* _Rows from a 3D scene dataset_
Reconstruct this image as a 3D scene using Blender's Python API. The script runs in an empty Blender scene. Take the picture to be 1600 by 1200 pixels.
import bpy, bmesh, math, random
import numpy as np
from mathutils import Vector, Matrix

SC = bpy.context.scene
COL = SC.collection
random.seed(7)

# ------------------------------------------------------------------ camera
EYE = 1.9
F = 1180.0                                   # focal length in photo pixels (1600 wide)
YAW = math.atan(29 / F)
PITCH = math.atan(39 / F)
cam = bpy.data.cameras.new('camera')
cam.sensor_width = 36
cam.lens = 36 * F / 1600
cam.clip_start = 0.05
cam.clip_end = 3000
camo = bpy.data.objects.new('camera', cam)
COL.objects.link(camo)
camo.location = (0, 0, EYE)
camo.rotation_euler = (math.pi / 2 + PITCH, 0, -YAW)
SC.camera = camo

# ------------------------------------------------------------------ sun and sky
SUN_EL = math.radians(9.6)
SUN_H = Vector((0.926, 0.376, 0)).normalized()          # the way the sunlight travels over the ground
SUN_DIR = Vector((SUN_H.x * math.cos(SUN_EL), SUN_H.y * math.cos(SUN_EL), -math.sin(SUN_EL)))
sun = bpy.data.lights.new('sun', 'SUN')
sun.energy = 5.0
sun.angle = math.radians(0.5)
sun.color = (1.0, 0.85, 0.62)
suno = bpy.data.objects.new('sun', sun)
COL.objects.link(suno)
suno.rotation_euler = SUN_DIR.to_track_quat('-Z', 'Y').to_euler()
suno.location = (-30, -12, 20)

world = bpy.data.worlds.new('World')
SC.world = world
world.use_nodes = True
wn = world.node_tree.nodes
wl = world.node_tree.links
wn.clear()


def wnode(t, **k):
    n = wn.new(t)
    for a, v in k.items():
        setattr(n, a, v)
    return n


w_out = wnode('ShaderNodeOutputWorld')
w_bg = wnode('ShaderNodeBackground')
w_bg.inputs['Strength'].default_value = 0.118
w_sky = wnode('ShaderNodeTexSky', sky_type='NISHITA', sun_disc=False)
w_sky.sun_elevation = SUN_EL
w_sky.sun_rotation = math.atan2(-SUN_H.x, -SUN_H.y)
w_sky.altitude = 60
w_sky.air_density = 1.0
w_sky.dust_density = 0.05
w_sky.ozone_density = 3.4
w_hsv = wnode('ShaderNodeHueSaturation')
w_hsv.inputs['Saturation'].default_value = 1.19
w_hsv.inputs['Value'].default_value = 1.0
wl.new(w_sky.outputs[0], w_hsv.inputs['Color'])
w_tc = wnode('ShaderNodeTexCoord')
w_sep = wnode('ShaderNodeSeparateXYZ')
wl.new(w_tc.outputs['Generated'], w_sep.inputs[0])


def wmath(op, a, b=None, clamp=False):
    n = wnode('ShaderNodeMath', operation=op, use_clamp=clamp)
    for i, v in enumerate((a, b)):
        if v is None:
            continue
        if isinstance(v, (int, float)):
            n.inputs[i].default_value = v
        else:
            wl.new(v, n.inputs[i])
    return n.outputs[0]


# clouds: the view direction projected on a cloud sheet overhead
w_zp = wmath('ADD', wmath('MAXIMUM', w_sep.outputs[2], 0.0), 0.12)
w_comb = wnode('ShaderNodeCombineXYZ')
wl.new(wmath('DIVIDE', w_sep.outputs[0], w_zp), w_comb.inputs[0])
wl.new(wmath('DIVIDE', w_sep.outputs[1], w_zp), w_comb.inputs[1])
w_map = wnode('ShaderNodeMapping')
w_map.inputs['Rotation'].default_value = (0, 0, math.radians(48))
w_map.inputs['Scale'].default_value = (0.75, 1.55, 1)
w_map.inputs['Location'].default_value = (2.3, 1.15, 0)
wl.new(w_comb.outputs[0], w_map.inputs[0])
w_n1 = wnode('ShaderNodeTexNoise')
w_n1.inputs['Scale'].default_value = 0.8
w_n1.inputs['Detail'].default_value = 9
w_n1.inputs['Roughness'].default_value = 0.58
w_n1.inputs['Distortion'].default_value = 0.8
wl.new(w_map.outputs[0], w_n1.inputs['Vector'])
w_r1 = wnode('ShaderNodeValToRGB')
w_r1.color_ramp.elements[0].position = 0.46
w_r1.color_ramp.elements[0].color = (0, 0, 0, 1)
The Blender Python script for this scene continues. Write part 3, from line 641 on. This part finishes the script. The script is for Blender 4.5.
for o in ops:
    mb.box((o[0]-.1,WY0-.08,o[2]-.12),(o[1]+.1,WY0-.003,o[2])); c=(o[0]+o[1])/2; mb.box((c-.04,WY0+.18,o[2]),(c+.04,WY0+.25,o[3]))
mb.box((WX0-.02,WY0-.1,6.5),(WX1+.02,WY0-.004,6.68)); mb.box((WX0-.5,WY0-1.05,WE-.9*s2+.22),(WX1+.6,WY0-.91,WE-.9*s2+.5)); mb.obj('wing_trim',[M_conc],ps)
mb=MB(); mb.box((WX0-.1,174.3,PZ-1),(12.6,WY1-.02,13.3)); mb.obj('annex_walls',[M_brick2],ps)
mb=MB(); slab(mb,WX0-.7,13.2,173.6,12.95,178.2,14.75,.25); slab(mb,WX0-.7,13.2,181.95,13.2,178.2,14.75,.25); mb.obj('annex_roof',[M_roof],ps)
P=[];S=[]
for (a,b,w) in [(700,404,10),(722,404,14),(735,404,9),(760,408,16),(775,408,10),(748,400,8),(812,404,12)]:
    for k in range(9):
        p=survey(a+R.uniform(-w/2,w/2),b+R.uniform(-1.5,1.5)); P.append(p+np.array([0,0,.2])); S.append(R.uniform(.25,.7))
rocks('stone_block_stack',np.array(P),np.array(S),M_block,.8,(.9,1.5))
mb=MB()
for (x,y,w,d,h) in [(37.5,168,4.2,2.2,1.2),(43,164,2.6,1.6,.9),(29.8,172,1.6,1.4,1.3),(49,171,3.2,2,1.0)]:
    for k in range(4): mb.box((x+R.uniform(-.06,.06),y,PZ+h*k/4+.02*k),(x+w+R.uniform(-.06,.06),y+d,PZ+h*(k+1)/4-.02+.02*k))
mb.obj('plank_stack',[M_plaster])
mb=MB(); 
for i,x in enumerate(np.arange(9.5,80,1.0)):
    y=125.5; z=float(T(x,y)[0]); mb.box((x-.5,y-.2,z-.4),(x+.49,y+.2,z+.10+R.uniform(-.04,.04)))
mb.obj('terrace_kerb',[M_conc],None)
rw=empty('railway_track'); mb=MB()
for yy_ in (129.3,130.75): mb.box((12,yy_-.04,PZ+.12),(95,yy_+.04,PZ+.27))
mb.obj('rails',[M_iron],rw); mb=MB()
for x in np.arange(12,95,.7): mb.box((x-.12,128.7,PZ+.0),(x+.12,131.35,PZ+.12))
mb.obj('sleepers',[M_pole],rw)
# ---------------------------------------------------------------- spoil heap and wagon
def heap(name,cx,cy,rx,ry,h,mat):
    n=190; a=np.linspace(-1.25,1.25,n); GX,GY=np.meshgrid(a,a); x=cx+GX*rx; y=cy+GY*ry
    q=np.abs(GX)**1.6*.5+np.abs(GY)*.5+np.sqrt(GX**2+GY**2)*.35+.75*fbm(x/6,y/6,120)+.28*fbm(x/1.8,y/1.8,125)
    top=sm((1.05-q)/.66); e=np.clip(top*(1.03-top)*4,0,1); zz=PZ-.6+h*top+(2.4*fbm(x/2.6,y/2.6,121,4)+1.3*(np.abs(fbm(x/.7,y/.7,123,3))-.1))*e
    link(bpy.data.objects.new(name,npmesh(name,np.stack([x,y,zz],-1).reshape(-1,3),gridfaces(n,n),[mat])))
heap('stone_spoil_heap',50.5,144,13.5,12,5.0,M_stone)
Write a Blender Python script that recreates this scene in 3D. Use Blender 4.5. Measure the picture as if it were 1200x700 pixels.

* _WORK INSTRUCTIONS_
Going over the lines above, work out how many include "picture", then give only that number.

* _WRITTEN RESPONSE_
2